Seeing ‘seasonal’ on a menu makes anyone with even the slightest control-freak tendencies nervous. Ordering ‘A selection of seasonal vegetables’ or ‘A coulis of seasonal fruits’ feels like setting out in a boat without a lifevest. I’m not the sort to sit down and say, ‘Surprise me!’ – more the sort who says, ‘Surprise-Me-But-Only-If-You-Check-I-Like-It-First’.

In this climate-changing, glocally aware world, ‘seasonal’ has moved from being a word to being an entire concept: one that’s launched a thousand Bio shops. It’s not just commercially successful, it’s entirely commendable and utterly Right.

But somewhere in my wintry heart I can’t help yearning for some Wrong. For the sweet illegal zing of passionfruit or the red pulp of fresh raspberries. For the toothy squeak of a shiny courgette plucked straight from a sun-drenched garden and tossed in a buttery pan. For a few handpicked spears of green asparagus grilled with olive oil and dusted with parmesan.

Last year a little restaurant opened in Berlin-Mitte, four blocks from my house. The owners are perfectly in tune with the times. Their eatery is like a stylish home: stripped wood, vintage tables, glowing lamps. Their staff is like a dream family: smiley, attentive, and always ready to recommend what’s best that night. And what’s best is always – on account of the restaurant’s principles – locally sourced and seasonal.
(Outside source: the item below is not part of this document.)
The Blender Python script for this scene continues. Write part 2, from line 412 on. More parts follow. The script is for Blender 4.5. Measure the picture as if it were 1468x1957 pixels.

I’m a big fan of this restaurant. I love the fact that the menu is small but the flavours big, the ingredients simple but the wines complex. Except… except… I have to admit I’m becoming increasingly hungry for non-seasonal food.

Perhaps it’s growing up in the Southern Hemisphere that means some part of my brain still equates February with summer. And so I’ve begun to crave the incorrect and the impossible. Green beans picked straight from the vine. Non-hothouse lettuces with huge hearts and real dirt on their roots. And stone fruit: plump yellow-fleshed nectarines, peaches that dribble sweet juice down your chin, apricots with sun-blushed cheeks.

Last week I gave in and bought some red imported plums. Their price tag was as large as my guilt, and the disappointment still bigger. Woody flesh, wrinkled skins: they were like plums off a 3-D printer, a facsimile of the real thing.

Mid-winter is the worst time to be a vegetarian. There are only so many ways to prepare root vegetables, and none of them are very interesting. Just a few months ago I had never heard the word ‘Topinambur’. Now I’ve eaten enough of it to last a lifetime. It’s definitely the Vegetable du Jour, if not du Year. ‘Are you familiar with Topinambur?’ the waiters beam, and I nod and accept yet another plate of beige puree.

Better by far to be a carnivore these days, one of those happy devourers of hearty meaty foods: spicy sausage soup, crispy-skinned goose, golden potatoes roasted in organic pig fat. Meanwhile we vegetarians grow pale, as spindly and white as runty undernourished Jerusalem artichokes. You’ll recognise us on the street. We’re the ones staring like crazy people into florist shops, salivating at the sight of all that chlorophyll.